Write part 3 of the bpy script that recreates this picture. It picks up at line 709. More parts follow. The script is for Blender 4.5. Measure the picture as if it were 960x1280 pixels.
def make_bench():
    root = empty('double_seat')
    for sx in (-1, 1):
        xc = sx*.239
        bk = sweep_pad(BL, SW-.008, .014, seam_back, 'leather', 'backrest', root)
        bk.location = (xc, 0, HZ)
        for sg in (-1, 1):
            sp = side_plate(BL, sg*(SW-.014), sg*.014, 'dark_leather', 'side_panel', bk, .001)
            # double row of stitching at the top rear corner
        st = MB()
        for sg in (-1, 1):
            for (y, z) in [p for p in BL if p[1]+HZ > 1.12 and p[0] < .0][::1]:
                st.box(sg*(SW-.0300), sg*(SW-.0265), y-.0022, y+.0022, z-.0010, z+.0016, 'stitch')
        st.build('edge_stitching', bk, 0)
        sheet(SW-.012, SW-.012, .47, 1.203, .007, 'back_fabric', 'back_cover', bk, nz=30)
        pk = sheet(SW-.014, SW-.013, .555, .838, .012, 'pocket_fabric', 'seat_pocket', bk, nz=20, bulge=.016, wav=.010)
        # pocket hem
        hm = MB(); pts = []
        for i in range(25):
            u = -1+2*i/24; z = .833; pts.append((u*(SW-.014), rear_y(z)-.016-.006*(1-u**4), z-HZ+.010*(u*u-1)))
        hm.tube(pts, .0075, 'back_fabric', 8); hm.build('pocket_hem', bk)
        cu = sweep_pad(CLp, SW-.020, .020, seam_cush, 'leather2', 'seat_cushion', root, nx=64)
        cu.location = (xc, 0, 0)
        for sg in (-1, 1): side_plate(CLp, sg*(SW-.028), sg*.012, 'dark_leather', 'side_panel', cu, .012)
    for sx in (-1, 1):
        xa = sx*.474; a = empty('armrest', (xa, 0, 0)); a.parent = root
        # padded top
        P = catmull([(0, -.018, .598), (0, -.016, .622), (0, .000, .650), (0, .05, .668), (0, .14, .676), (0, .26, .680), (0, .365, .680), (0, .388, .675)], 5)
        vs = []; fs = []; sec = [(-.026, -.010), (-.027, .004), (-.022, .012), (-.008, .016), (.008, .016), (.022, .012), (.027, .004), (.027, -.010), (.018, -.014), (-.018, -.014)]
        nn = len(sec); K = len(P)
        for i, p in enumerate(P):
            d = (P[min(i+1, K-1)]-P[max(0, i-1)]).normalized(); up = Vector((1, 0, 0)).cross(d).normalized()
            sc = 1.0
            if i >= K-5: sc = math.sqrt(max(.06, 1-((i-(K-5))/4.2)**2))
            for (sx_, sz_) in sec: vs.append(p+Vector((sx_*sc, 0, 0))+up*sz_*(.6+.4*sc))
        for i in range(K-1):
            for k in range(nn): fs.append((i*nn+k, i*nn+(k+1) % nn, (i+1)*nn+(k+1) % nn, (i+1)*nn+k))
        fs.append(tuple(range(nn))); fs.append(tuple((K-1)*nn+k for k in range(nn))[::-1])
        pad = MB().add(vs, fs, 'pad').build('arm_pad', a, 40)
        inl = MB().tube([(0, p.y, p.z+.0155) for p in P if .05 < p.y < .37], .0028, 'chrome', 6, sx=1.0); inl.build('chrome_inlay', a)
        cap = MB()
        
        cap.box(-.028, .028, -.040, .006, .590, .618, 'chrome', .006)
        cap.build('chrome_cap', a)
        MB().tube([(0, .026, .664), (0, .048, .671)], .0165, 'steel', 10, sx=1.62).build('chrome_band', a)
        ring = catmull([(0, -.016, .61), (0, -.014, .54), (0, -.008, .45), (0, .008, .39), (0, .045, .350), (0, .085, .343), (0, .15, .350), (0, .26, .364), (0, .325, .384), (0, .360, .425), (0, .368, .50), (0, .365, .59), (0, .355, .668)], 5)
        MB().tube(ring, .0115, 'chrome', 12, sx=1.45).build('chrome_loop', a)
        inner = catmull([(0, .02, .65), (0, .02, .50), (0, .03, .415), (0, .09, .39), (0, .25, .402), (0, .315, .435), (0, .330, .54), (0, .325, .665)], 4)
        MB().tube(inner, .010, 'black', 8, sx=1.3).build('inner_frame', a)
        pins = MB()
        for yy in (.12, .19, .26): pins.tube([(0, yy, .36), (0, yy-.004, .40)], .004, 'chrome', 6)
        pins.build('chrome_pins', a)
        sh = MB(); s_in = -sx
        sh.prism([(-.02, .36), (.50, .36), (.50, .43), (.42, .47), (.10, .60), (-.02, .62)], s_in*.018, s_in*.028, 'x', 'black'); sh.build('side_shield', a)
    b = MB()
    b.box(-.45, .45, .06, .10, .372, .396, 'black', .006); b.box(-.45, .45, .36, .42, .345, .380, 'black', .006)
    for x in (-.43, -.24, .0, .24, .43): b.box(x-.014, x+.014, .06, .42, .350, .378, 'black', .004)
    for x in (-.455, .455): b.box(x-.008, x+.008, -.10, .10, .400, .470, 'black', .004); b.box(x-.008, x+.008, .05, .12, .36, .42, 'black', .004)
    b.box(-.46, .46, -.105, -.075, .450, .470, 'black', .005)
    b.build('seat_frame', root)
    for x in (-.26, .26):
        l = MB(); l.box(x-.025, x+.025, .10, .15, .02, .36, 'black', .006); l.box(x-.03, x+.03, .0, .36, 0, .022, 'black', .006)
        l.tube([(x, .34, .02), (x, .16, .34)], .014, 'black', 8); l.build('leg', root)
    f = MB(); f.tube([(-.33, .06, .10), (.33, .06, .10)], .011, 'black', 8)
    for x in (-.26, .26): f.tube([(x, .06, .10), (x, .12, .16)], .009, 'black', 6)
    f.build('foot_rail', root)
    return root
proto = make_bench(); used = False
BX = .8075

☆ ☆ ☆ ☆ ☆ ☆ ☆

**WHAT YOU WILL DO**
From the data above, extract every line in its exact form.

**CORRECT RESULT**
Write part 3 of the bpy script that recreates this picture. It picks up at line 709. More parts follow. The script is for Blender 4.5. Measure the picture as if it were 960x1280 pixels.
def make_bench():
    root = empty('double_seat')
    for sx in (-1, 1):
        xc = sx*.239
        bk = sweep_pad(BL, SW-.008, .014, seam_back, 'leather', 'backrest', root)
        bk.location = (xc, 0, HZ)
        for sg in (-1, 1):
            sp = side_plate(BL, sg*(SW-.014), sg*.014, 'dark_leather', 'side_panel', bk, .001)
            # double row of stitching at the top rear corner
        st = MB()
        for sg in (-1, 1):
            for (y, z) in [p for p in BL if p[1]+HZ > 1.12 and p[0] < .0][::1]:
                st.box(sg*(SW-.0300), sg*(SW-.0265), y-.0022, y+.0022, z-.0010, z+.0016, 'stitch')
        st.build('edge_stitching', bk, 0)
        sheet(SW-.012, SW-.012, .47, 1.203, .007, 'back_fabric', 'back_cover', bk, nz=30)
        pk = sheet(SW-.014, SW-.013, .555, .838, .012, 'pocket_fabric', 'seat_pocket', bk, nz=20, bulge=.016, wav=.010)
        # pocket hem
        hm = MB(); pts = []
        for i in range(25):
            u = -1+2*i/24; z = .833; pts.append((u*(SW-.014), rear_y(z)-.016-.006*(1-u**4), z-HZ+.010*(u*u-1)))
        hm.tube(pts, .0075, 'back_fabric', 8); hm.build('pocket_hem', bk)
        cu = sweep_pad(CLp, SW-.020, .020, seam_cush, 'leather2', 'seat_cushion', root, nx=64)
        cu.location = (xc, 0, 0)
        for sg in (-1, 1): side_plate(CLp, sg*(SW-.028), sg*.012, 'dark_leather', 'side_panel', cu, .012)
    for sx in (-1, 1):
        xa = sx*.474; a = empty('armrest', (xa, 0, 0)); a.parent = root
        # padded top
        P = catmull([(0, -.018, .598), (0, -.016, .622), (0, .000, .650), (0, .05, .668), (0, .14, .676), (0, .26, .680), (0, .365, .680), (0, .388, .675)], 5)
        vs = []; fs = []; sec = [(-.026, -.010), (-.027, .004), (-.022, .012), (-.008, .016), (.008, .016), (.022, .012), (.027, .004), (.027, -.010), (.018, -.014), (-.018, -.014)]
        nn = len(sec); K = len(P)
        for i, p in enumerate(P):
            d = (P[min(i+1, K-1)]-P[max(0, i-1)]).normalized(); up = Vector((1, 0, 0)).cross(d).normalized()
            sc = 1.0
            if i >= K-5: sc = math.sqrt(max(.06, 1-((i-(K-5))/4.2)**2))
            for (sx_, sz_) in sec: vs.append(p+Vector((sx_*sc, 0, 0))+up*sz_*(.6+.4*sc))
        for i in range(K-1):
            for k in range(nn): fs.append((i*nn+k, i*nn+(k+1) % nn, (i+1)*nn+(k+1) % nn, (i+1)*nn+k))
        fs.append(tuple(range(nn))); fs.append(tuple((K-1)*nn+k for k in range(nn))[::-1])
        pad = MB().add(vs, fs, 'pad').build('arm_pad', a, 40)
        inl = MB().tube([(0, p.y, p.z+.0155) for p in P if .05 < p.y < .37], .0028, 'chrome', 6, sx=1.0); inl.build('chrome_inlay', a)
        cap = MB()
        
        cap.box(-.028, .028, -.040, .006, .590, .618, 'chrome', .006)
        cap.build('chrome_cap', a)
        MB().tube([(0, .026, .664), (0, .048, .671)], .0165, 'steel', 10, sx=1.62).build('chrome_band', a)
        ring = catmull([(0, -.016, .61), (0, -.014, .54), (0, -.008, .45), (0, .008, .39), (0, .045, .350), (0, .085, .343), (0, .15, .350), (0, .26, .364), (0, .325, .384), (0, .360, .425), (0, .368, .50), (0, .365, .59), (0, .355, .668)], 5)
        MB().tube(ring, .0115, 'chrome', 12, sx=1.45).build('chrome_loop', a)
        inner = catmull([(0, .02, .65), (0, .02, .50), (0, .03, .415), (0, .09, .39), (0, .25, .402), (0, .315, .435), (0, .330, .54), (0, .325, .665)], 4)
        MB().tube(inner, .010, 'black', 8, sx=1.3).build('inner_frame', a)
        pins = MB()
        for yy in (.12, .19, .26): pins.tube([(0, yy, .36), (0, yy-.004, .40)], .004, 'chrome', 6)
        pins.build('chrome_pins', a)
        sh = MB(); s_in = -sx
        sh.prism([(-.02, .36), (.50, .36), (.50, .43), (.42, .47), (.10, .60), (-.02, .62)], s_in*.018, s_in*.028, 'x', 'black'); sh.build('side_shield', a)
    b = MB()
    b.box(-.45, .45, .06, .10, .372, .396, 'black', .006); b.box(-.45, .45, .36, .42, .345, .380, 'black', .006)
    for x in (-.43, -.24, .0, .24, .43): b.box(x-.014, x+.014, .06, .42, .350, .378, 'black', .004)
    for x in (-.455, .455): b.box(x-.008, x+.008, -.10, .10, .400, .470, 'black', .004); b.box(x-.008, x+.008, .05, .12, .36, .42, 'black', .004)
    b.box(-.46, .46, -.105, -.075, .450, .470, 'black', .005)
    b.build('seat_frame', root)
    for x in (-.26, .26):
        l = MB(); l.box(x-.025, x+.025, .10, .15, .02, .36, 'black', .006); l.box(x-.03, x+.03, .0, .36, 0, .022, 'black', .006)
        l.tube([(x, .34, .02), (x, .16, .34)], .014, 'black', 8); l.build('leg', root)
    f = MB(); f.tube([(-.33, .06, .10), (.33, .06, .10)], .011, 'black', 8)
    for x in (-.26, .26): f.tube([(x, .06, .10), (x, .12, .16)], .009, 'black', 6)
    f.build('foot_rail', root)
    return root
proto = make_bench(); used = False
BX = .8075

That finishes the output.